2 November 2023

What is WEP?

What is Wired Equivalent Privacy (WEP)?

An IEEE standard security technique for wireless 802.11 networks was released in 1997 and is called wired equivalent privacy (WEP). It was quickly considered to be extremely inadequate and replaced by WPA, WPA2, and 802.11i. The purpose of WEP is to guard against cyberattacks and encrypt wireless communications. It is a very weak authentication mechanism even making it easier for an attacker to find out the encryption key. As a result, the specification did away with the WEP authentication.

With WEP, data is encrypted using a hexa decimal 64 or 128-bit key. Because this is a static key, all traffic is encrypted using a single key, no matter the device. A computer connected to a network can exchange encrypted communication while keeping the content hidden from outsiders via a WEP key. To establish a connection to a network with wireless security enabled, you need this key.

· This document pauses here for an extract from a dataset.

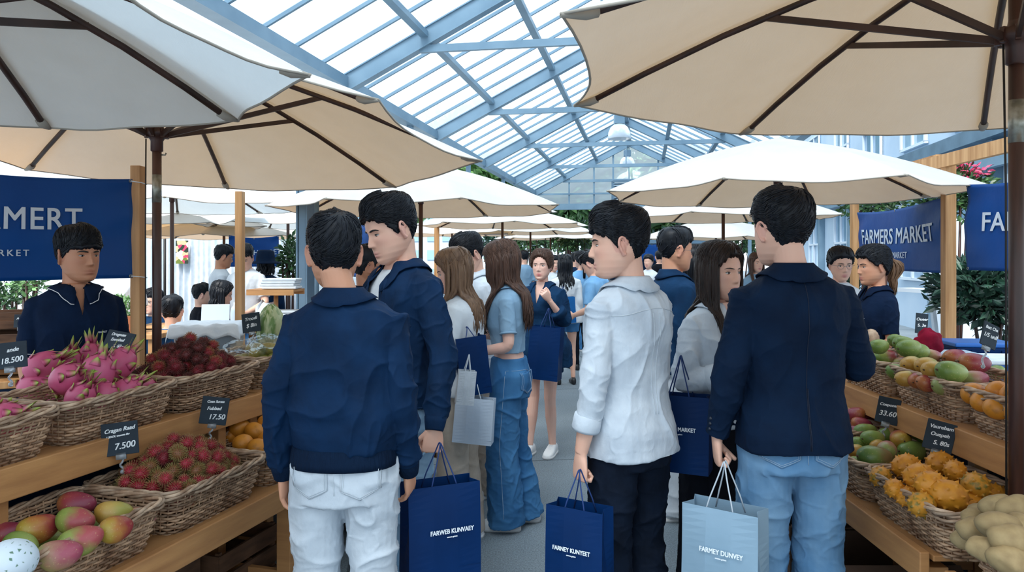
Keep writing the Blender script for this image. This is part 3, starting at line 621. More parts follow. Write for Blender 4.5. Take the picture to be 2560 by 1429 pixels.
def person(x, y, H, rz, label, fem=False, skin='light', hair=None, top=None, bottom=None, shoes='sneaker', head=(0, 0), vox=.008, P=None, eyes=True, group=None, gaze=1.0, glasses=False, z0=0):
    P = dict(P or {}); P['fem'] = fem; sc = H / 1.75; hero = vox < .0067; dz = P.get('dz', 0)
    root = empty('person', (x, y, z0), rad(rz), label, 'person', group)
    # ---- skin
    mb = MB(); hs = P.get('hs', 1.05)
    HMx = Matrix.Translation((P.get('hx', 0), P.get('hy', 0) - .012, 1.50)) @ Matrix.Rotation(rad(head[0]), 4, 'Z') @ Matrix.Rotation(rad(-head[1]), 4, 'X') @ (Matrix.Rotation(rad(head[2]), 4, 'Y') if len(head) > 2 else Matrix()) @ Matrix.Translation((0, .027, .120)) @ Matrix.Scale(hs, 4)
    hg = head_cache(fem)[0]; mb.merge(hg, HMx); e_ = MB(); ears(e_, fem); mb.merge(e_, HMx)
    nr = .052 if not fem else .043; hb = HMx @ V((0, -.035, -.05)); hc = HMx @ V((0, -.03, .0))
    mb.tube([(0, -.014, 1.40), (0, -.014, 1.455), V((0, -.014, 1.455)).lerp(hb, .55), hb, hc], [(nr * 1.5, nr * 1.25), (nr * 1.12, nr * 1.1), (nr, nr), (nr * .98, nr), (nr * .85, nr * .8)], 24, ref=(1, 0, 0))
    mb.loft(torso_rings(fem, .845, 1.485, 0))
    for s in (-1, 1): mb.ball((s * .078, -.045, .885), (.08, .075, .085), 16, 10)
    for side in 'LR':
        sh, el, wr, a, s = arm_pts(P, side); k = .86 if fem else 1
        mb.tube([V((s * .10, -.006, 1.385))] + bend(sh, el, wr), [.045 * k, .05 * k, .05 * k, .044 * k, .040 * k, .039 * k, .039 * k, .039 * k, .040 * k, .035 * k, .029 * k, .0235 * k], 16, ref=(0, 1, 0))
        fd = (wr - el).normalized(); d = V(a.get('dir', fd)); n = V(a.get('palm', (-s, .25, 0))); t = V(a.get('thumb', (0, 1, .2)))
        hand(mb, wr + fd * .012, d, n, t, a.get('grip', 'relax'), .9 if fem else 1.0)
        hp, kn, an, s = leg_pts(P, side); kk = .96 if fem else 1
        mb.tube([hp + V((0, 0, .03))] + [hp.lerp(kn, t) for t in (.1, .4, .8)] + [kn] + [kn.lerp(an, t) for t in (.15, .4, .75, 1)], [(.082 * kk, .088 * kk), (.084 * kk, .088 * kk), (.074 * kk, .076 * kk), (.056 * kk, .058 * kk), (.052 * kk, .054 * kk), (.049 * kk, .052 * kk), (.050 * kk, .056 * kk), (.036 * kk, .04 * kk), (.031, .035)], 16, ref=(1, 0, 0))
        mb.tube([an + V((0, -.045, -.045)), an + V((0, .02, -.045)), an + V((s * .006, .12, -.062)), an + V((s * .008, .175, -.068))], [(.028, .032), (.036, .036), (.042, .020), (.03, .012)], 14, ref=(1, 0, 0))
    me = remesh(mb, vox * .55 if hero else vox * .8, 1, .4); I = HMx.inverted(); A = co(me)
    hm = np.array(I); L_ = A @ hm[:3, :3].T + hm[:3, 3]; X, Y_, Z_ = L_[:, 0], L_[:, 1], L_[:, 2]
    lp = np.where(Y_ > .06, np.exp(-(X / .021) ** 2) ** 1 * (np.exp(-((Z_ + .0655) / .0048) ** 2) + np.exp(-((Z_ + .0775) / .0058) ** 2)), 0); lp = np.clip(lp * 1.1, 0, 1) * (.9 if fem else .6)
    ck = np.where(Y_ > .02, .18 * np.exp(-((np.abs(X) - .045) / .02) ** 2 - ((Z_ + .025) / .02) ** 2), 0); er = np.where((np.abs(X) > .074) & (np.abs(Z_) < .045), .28, 0)
    at_ = me.attributes.new('lip', 'FLOAT', 'POINT'); at_.data.foreach_set('value', np.clip(lp + ck + er, 0, 1).astype('f'))
    xf(me, sc); link('body', me, SK[skin], root)
    # ---- face
    hb_ = head_cache(fem)[1]
    def hs_(px, pz):
        h = hb_.ray_cast(V((px, .3, pz)), V((0, -1, 0))); return h[0] if h[0] else V((px, .08, pz))
    if eyes:
        for s in (-1, 1):
            m_ = MB(); c = hs_(s * .0315, .000); o = V((s * .7, 0, 0)) * 0; R = Matrix.Rotation(s * rad(-14), 3, 'Z')
            op = .0044 * gaze; m_.ball(c + V((0, -.0042, 0)), (.0138, .0068, op), 18, 10, R); gz = P.get('gz', 0)
            m_.ball(c + V((s * 0 + gz, -.0008, -.0003)), (.0060, .0041, op * .99), 14, 8, R, mi=1)
            m_.tube([c + R @ V((u * .0155, .0015 - .004 * u * u, op * (1.12 - .95 * u * u) + (.0015 if u * s > 0 else 0) * abs(u))) for u in (-1, -.6, -.2, .2, .6, 1)], [.0006, .0012, .0015, .0015, .0013, .0006], 6, mi=2)
            m_.tube([c + R @ V((u * .0145, .0008 - .004 * u * u, -op * (1.0 - .9 * u * u))) for u in (-1, -.5, 0, .5, 1)], .0005, 5, mi=2)
            me = m_.mesh('eye'); me.transform(HMx); xf(me, sc); link('eye', me, [M['eyewhite'], M['iris'], M['lash']], root)
            m_ = MB(); bz = .0185 if fem else .0175
            m_.tube([hs_(s * u, bz + dz_) + V((0, .0006, 0)) for u, dz_ in ((.012, -.001), (.022, .001), (.033, .003), (.043, .0025), (.051, -.0015))], [(.0012, .0024), (.0016, .0038), (.0016, .0034), (.0013, .0026), (.0008, .0012)] if not fem else [(.001, .0015), (.0012, .0024), (.0012, .0022), (.001, .0016), (.0006, .0008)], 8, ref=(0, 1, 0))
            me = m_.mesh('eyebrow'); me.transform(HMx); xf(me, sc); link('eyebrow', me, M['lash'], root)
    if glasses:
        m_ = MB()
        for s in (-1, 1):
            c = hs_(s * .033, 0) + V((0, .012, -.002)); m_.tube([c + V((.022 * math.cos(a), -.006 * abs(math.cos(a)) * (math.cos(a) * s > 0), .019 * math.sin(a))) for a in [2 * PI * k / 20 for k in range(20)]], .0011, 6, close=True)
            m_.tube([c + V((s * .022, -.006, .004)), (s * .079, .06, .004), (s * .081, -.005, .006)], .0011, 6)
        c = hs_(0, .003); m_.tube([(-.011, c.y + .004, 0), (0, c.y + .006, .002), (.011, c.y + .004, 0)], .0011, 6)
        me = m_.mesh('glasses'); me.transform(HMx); xf(me, sc); link('glasses', me, M['metal'], root)
    if hair: hair_build(root, HMx, sc, fem, hair, hero, P)
    if top: top_build(root, P, sc, fem, top, vox, hero)
    if bottom: bottom_build(root, P, sc, fem, bottom, vox, hero)
    # ---- shoes
    if shoes:
        for side in 'LR':
            hp, kn, an, s = leg_pts(P, side); fy = V((s * .06, 1, 0)).normalized(); b = V((an.x, an.y, an.z - .085)); rg = []
            for (u, w_, zt, zb) in ((-.085, .012, .05, .006), (-.078, .028, .082, 0), (-.04, .036, .092, 0), (.01, .038, .098, 0), (.06, .042, .080, 0), (.11, .046, .062, 0), (.155, .043, .050, 0), (.185, .030, .040, .002), (.196, .010, .028, .008)):
                cxy = b + fy * u; px = V((fy.y, -fy.x, 0)); rg.append([cxy + px * (w_ * math.copysign(abs(math.cos(a)) ** .7, math.cos(a))) + V((0, 0, lerp(zb, zt, .5 + .5 * math.copysign(abs(math.sin(a)) ** .75, math.sin(a))))) for a in [2 * PI * j / 20 for j in range(20)]])
            st = 'white sneaker' if shoes == 'sneaker' else None
            me = MB().loft(rg).mesh('shoe'); xf(me, sc); so = link('shoe', me, M['shoe'] if shoes == 'sneaker' else M['dkshoe'], root)
            if shoes == 'sneaker':
                m_ = MB(); q = [[b + fy * u + V((fy.y, -fy.x, 0)) * (w_ * 1.07 * sg) for (u, w_) in ((-.088, .014), (-.078, .030), (-.04, .037), (.02, .039), (.07, .044), (.12, .046), (.165, .041), (.19, .028), (.201, .010))] for sg in (-1, 1)]
                loop = q[0] + q[1][::-1]; m_.loft([[p + V((0, 0, z)) for p in loop] for z in (0, .022)]); me = m_.mesh('sole'); xf(me, sc); link('sole', me, M['sole'], so)
                if vox < .009:
                    m_ = MB()
                    for i in range(5): 
                        u = .045 + i * .017; zz = lerp(.086, .06, i / 4); px = V((fy.y, -fy.x, 0)); m_.tube([b + fy * u + px * k_ + V((0, 0, zz - abs(k_) * .25)) for k_ in (-.02, -.008, .008, .02)], .003, 6)
                    me = m_.mesh('laces'); xf(me, sc); link('laces', me, M['white'], so)
    return root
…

Initially, WEP was able to prevent main-in-the-middle attacks, which was one of its primary objectives. Over time, however, a number of security vulnerabilities were found in the WEP standard, even with protocol modification and larger key sizes. In 2004, the Wi-Fi alliance formally deprecated WEP due to security flaws. Although it is occasionally still in use, WEP security is now regarded as outdated. This is either because devices that enable encryption are too old to support it or network managers haven't updated the default on their wireless routers.